Jake: Many fans have been pleading with the front office to make a trade to shake up the roster. While CJ McCollum or Bradley Beal may be tough to attain, what player should the Pistons target as the trade deadline gets closer? If Beal is going to get traded before this year’s deadline, he is the player the Pistons must try and hold of. A perfect running mate for Blake Griffin who will help spread the floor and can play defense, to me this is the best move the Pistons can make.

Question 6: Assuming other teams do not make any major moves, do the Pistons make the playoffs?

Dylan: Yes. The Pistons, despite their awful stretch over the last month and a half, are only a half-game out of the playoffs. Blake Griffin will get them there, even if not much changes over the rest of the season. The Pistons are more talented than the Hornets and Heat, and their veteran experience hopefully can catapult them over the up-and-coming Nets as well. Changes should come sooner rather than later, and if they don’t, this team has bigger issues than making the playoffs this season. Detroit has a top-25 player in the league, the best rebounder in the league, and a few role players that have shown improvement over last season. Detroit was expected to make the playoffs both of the last two seasons but didn’t, mostly due to injuries. Detroit’s top players have all had surprisingly good health this season, so missing the playoffs this year would easily be the most disappointing.

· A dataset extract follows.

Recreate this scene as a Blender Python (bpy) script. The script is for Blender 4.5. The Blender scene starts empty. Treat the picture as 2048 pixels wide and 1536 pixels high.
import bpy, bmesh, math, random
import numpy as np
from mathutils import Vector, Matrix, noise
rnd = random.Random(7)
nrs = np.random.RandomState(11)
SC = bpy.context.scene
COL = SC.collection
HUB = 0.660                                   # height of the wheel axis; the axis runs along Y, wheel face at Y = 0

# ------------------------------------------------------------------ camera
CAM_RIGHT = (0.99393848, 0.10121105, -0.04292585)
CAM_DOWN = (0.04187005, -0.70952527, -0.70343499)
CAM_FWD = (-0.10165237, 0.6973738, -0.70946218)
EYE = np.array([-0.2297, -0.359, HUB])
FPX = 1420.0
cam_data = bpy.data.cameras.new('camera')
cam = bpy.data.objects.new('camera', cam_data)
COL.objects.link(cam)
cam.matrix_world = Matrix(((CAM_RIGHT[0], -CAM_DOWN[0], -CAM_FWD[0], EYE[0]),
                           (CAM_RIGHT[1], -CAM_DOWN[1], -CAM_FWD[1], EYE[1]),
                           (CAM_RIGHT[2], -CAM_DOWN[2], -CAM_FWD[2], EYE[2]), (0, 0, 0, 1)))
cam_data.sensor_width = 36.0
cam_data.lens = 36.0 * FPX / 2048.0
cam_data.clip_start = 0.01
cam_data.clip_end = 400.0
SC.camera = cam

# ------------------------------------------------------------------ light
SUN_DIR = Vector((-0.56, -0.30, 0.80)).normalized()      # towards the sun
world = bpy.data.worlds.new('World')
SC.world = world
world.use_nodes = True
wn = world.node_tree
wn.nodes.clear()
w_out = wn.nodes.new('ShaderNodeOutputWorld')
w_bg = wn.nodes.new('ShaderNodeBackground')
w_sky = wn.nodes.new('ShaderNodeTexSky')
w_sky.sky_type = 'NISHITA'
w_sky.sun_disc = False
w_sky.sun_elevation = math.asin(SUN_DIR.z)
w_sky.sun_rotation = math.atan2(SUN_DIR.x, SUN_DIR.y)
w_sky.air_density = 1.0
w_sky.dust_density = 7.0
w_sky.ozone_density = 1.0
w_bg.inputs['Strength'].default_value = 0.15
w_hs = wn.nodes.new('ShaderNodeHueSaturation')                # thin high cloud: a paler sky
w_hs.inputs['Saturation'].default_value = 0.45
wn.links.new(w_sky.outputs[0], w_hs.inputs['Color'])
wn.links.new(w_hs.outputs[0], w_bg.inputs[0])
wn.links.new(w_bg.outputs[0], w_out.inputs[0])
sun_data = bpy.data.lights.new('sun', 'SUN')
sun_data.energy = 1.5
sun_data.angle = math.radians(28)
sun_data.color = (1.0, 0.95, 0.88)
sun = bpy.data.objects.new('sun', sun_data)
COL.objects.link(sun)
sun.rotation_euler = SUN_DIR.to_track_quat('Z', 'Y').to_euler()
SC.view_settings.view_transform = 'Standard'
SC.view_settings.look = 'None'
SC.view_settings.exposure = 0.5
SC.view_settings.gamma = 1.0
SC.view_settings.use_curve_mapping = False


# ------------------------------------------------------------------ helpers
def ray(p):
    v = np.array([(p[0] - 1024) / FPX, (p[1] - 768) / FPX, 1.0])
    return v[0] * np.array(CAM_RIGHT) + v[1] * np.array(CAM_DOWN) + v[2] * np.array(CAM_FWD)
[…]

Marty: If the Pistons are able to stay relatively healthy, they should be able to beat out the Charlotte Hornets and the Brooklyn Nets for the final spot in the Eastern Conference. However, the Bradley Beal led Wizards now look better than ever so they are a threat as well.

Jake: Even after the win at the Clippers I still say no, this team just isn’t built to win and if they do not make the playoffs then I am all for a tank season from here on out to try and get Blake some sort of help.